Besides being paid during the meal break, the arbitration award also calls for police to receive a 2 percent cost-of-living raise next fiscal year and a 2.25 percent hike in both 2021 and 2022. Members not at the top of the pay scale also would be eligible for step increases each year.
Arbitrator James W. Mastriani wrote that police have been stretched much thinner in recent years.
“The current staffing levels have substantially diminished from the levels of three years prior,” he wrote. The union includes 881 troopers, sergeants and master sergeants this year, compared with 1,075 three years ago.
Andrew Matthews, executive director of the Connecticut State Police Union, could not be reached for comment Wednesday afternoon.

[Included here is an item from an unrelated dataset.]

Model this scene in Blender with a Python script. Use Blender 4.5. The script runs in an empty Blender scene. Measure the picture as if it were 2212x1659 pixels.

Mastriani awarded no cost-of-living adjustment or step increases for troopers for the current fiscal year, noting that many state employees forfeited raises from 2017 through 2019 as part of a concessions deal ratified two years ago.
The troopers’ union also had declined to provide wage concessions when most other bargaining units had in 2011.
The arbitrator also accepted the Lamont administration’s proposal to eliminate longevity pay for state police. The 2011 concessions deal eliminated longevity pay for new hires in most other state employee unions. Lawmakers subsequently eliminated longevity bonuses for non-union staff.
The Lamont administration did not comment for this story.
Lavielle noted that Lamont also has not weighed in on several other labor deals granting raises that went before lawmakers this year.
“Maybe he doesn’t want to see them go down,” she said. “Maybe he’s thinking about politics and not what this state can afford.”